[Start]

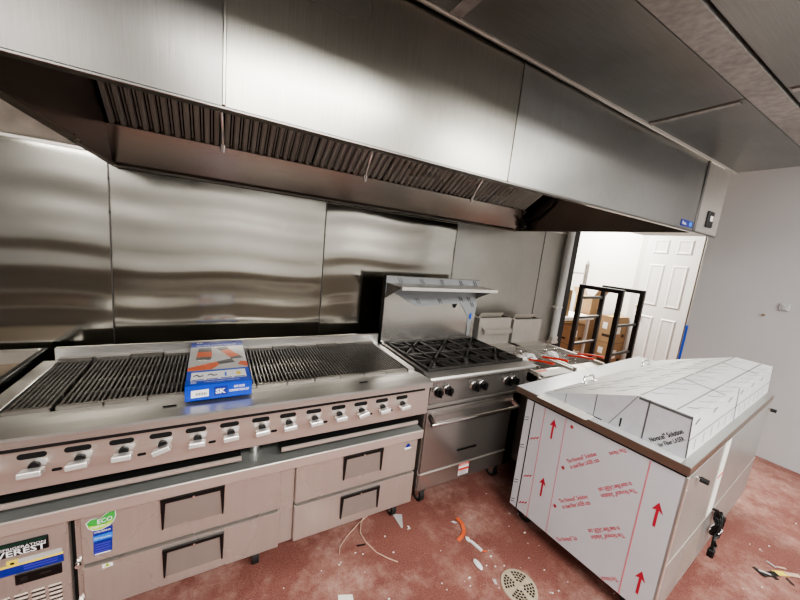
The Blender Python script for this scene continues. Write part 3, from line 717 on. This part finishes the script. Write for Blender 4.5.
# ------------------------------------------------------------------ two fryers
def fryer(x0, x1, label, first):
    t = thing('deep_fryer', label, 'fryer', ((x0 + x1) / 2, 1.85, 0), 0, 'deep fryers right of the range')
    MB().box(x0, x1, 1.52, 2.20, .12, .80, .004).build('cabinet', ['fryer'], t)
    MB().box(x0 + .02, x1 - .02, 1.508, 1.522, .15, .70, .004).build('cabinet_door', ['fryer'], t)
    mb = MB().box(x0, x0 + .022, 1.50, 2.20, .80, .895, .002).box(x1 - .022, x1, 1.50, 2.20, .80, .895, .002).box(x0, x1, 2.08, 2.2, .80, .895, .002)
    mb.prism([(x0, 1.47, .862), (x0, 1.47, .835), (x0, 1.52, .80), (x0, 1.60, .80), (x0, 1.60, .872)], (x1 - x0, 0, 0))
    mb.build('tank_rim', ['fryer'], t)
    MB().box(x0 + .022, x1 - .022, 1.60, 2.08, .80, .805).build('tank', ['hood_dark'], t)
    mb = MB().box(x0 + .008, x1 - .008, 2.195, 2.33, .80, 1.150 if first else 1.128, .003)
    mb.build('flue_riser', ['fryer'], t)
    zt = 1.150 if first else 1.128
    MB().box(x0 + .06, x1 - .03, 2.22, 2.31, zt - .004, zt + .002).build('flue_opening', ['void'], t)
    MB().prism([(x0 + .02, 2.235, zt), (x1 - .12, 2.235, zt), (x1 - .125, 2.20, zt + .052), (x0 + .02, 2.20, zt + .052)], (0, .004, 0)).build('flue_deflector', ['edge'], t)
    if first:
        mb = MB().box(x0 + .05, x1 - .03, 2.188, 2.196, 1.045, 1.068).prism([(x0 + .05, 2.195, 1.06), (x0 + .05, 2.155, 1.045), (x0 + .05, 2.155, 1.005), (x0 + .05, 2.165, 1.005), (x0 + .05, 2.175, 1.035), (x0 + .05, 2.195, 1.04)], (x1 - x0 - .08, 0, 0))
        mb.build('basket_hanger', ['fryer'], t)
    for x in (x0 + .06, x1 - .06):
        for y in (1.58, 2.12): MB().frust((x, y, 0), (x, y, .125), .02, .024, 12).build('leg', ['chrome'], t)
    return t
fryer(2.125, 2.560, 'stainless deep fryer next to the range, basket hanger on its flue', True)
fryer(2.585, 3.015, 'stainless deep fryer farther from the range, plain flue box behind', False)
def basket(x, y, z, y1, z1, label):
    t = thing('fry_basket', label, 'fry basket', (x, y, z), 0, 'fry baskets with red handles')
    w, l, h = .066, .25, .07
    mb = MB(); r = .0022
    for zz, k in ((z + h, 1.0), (z + h * .5, .95), (z, .9)):
        a = w * k
        P = [(x - a, y, zz), (x + a, y, zz), (x + a, y + l, zz), (x - a, y + l, zz), (x - a, y, zz)]
        mb.tube(P, r * (1.6 if k == 1 else 1), 5)
    for k in range(7):
        xx = -w + 2 * w * k / 6
        mb.tube([(x + xx, y, z + h), (x + xx * .9, y, z), (x + xx * .9, y + l, z), (x + xx, y + l, z + h)], r * .7, 4)
    for k in range(1, 9):
        yy = y + l * k / 9
        mb.tube([(x - w, yy, z + h), (x - w * .9, yy, z), (x + w * .9, yy, z), (x + w, yy, z + h)], r * .7, 4)
    mb.build('wire_basket', ['chrome'], t)
    MB().bar((x, y + .01, z1 - .035), (x, y1 + .19, z1 - .01), .010, .006).build('handle_stem', ['chrome'], t)
    MB().tube([(x - .002, y1 + .22, z1 - .045), (x, y1 + .11, z1 - .018), (x + .002, y1, z1)], .0085, 8).build('handle', ['redhandle'], t)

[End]

Transcribe the full listing above exactly as it stands, minus the pictures.

The Blender Python script for this scene continues. Write part 3, from line 717 on. This part finishes the script. Write for Blender 4.5.
# ------------------------------------------------------------------ two fryers
def fryer(x0, x1, label, first):
    t = thing('deep_fryer', label, 'fryer', ((x0 + x1) / 2, 1.85, 0), 0, 'deep fryers right of the range')
    MB().box(x0, x1, 1.52, 2.20, .12, .80, .004).build('cabinet', ['fryer'], t)
    MB().box(x0 + .02, x1 - .02, 1.508, 1.522, .15, .70, .004).build('cabinet_door', ['fryer'], t)
    mb = MB().box(x0, x0 + .022, 1.50, 2.20, .80, .895, .002).box(x1 - .022, x1, 1.50, 2.20, .80, .895, .002).box(x0, x1, 2.08, 2.2, .80, .895, .002)
    mb.prism([(x0, 1.47, .862), (x0, 1.47, .835), (x0, 1.52, .80), (x0, 1.60, .80), (x0, 1.60, .872)], (x1 - x0, 0, 0))
    mb.build('tank_rim', ['fryer'], t)
    MB().box(x0 + .022, x1 - .022, 1.60, 2.08, .80, .805).build('tank', ['hood_dark'], t)
    mb = MB().box(x0 + .008, x1 - .008, 2.195, 2.33, .80, 1.150 if first else 1.128, .003)
    mb.build('flue_riser', ['fryer'], t)
    zt = 1.150 if first else 1.128
    MB().box(x0 + .06, x1 - .03, 2.22, 2.31, zt - .004, zt + .002).build('flue_opening', ['void'], t)
    MB().prism([(x0 + .02, 2.235, zt), (x1 - .12, 2.235, zt), (x1 - .125, 2.20, zt + .052), (x0 + .02, 2.20, zt + .052)], (0, .004, 0)).build('flue_deflector', ['edge'], t)
    if first:
        mb = MB().box(x0 + .05, x1 - .03, 2.188, 2.196, 1.045, 1.068).prism([(x0 + .05, 2.195, 1.06), (x0 + .05, 2.155, 1.045), (x0 + .05, 2.155, 1.005), (x0 + .05, 2.165, 1.005), (x0 + .05, 2.175, 1.035), (x0 + .05, 2.195, 1.04)], (x1 - x0 - .08, 0, 0))
        mb.build('basket_hanger', ['fryer'], t)
    for x in (x0 + .06, x1 - .06):
        for y in (1.58, 2.12): MB().frust((x, y, 0), (x, y, .125), .02, .024, 12).build('leg', ['chrome'], t)
    return t
fryer(2.125, 2.560, 'stainless deep fryer next to the range, basket hanger on its flue', True)
fryer(2.585, 3.015, 'stainless deep fryer farther from the range, plain flue box behind', False)
def basket(x, y, z, y1, z1, label):
    t = thing('fry_basket', label, 'fry basket', (x, y, z), 0, 'fry baskets with red handles')
    w, l, h = .066, .25, .07
    mb = MB(); r = .0022
    for zz, k in ((z + h, 1.0), (z + h * .5, .95), (z, .9)):
        a = w * k
        P = [(x - a, y, zz), (x + a, y, zz), (x + a, y + l, zz), (x - a, y + l, zz), (x - a, y, zz)]
        mb.tube(P, r * (1.6 if k == 1 else 1), 5)
    for k in range(7):
        xx = -w + 2 * w * k / 6
        mb.tube([(x + xx, y, z + h), (x + xx * .9, y, z), (x + xx * .9, y + l, z), (x + xx, y + l, z + h)], r * .7, 4)
    for k in range(1, 9):
        yy = y + l * k / 9
        mb.tube([(x - w, yy, z + h), (x - w * .9, yy, z), (x + w * .9, yy, z), (x + w, yy, z + h)], r * .7, 4)
    mb.build('wire_basket', ['chrome'], t)
    MB().bar((x, y + .01, z1 - .035), (x, y1 + .19, z1 - .01), .010, .006).build('handle_stem', ['chrome'], t)
    MB().tube([(x - .002, y1 + .22, z1 - .045), (x, y1 + .11, z1 - .018), (x + .002, y1, z1)], .0085, 8).build('handle', ['redhandle'], t)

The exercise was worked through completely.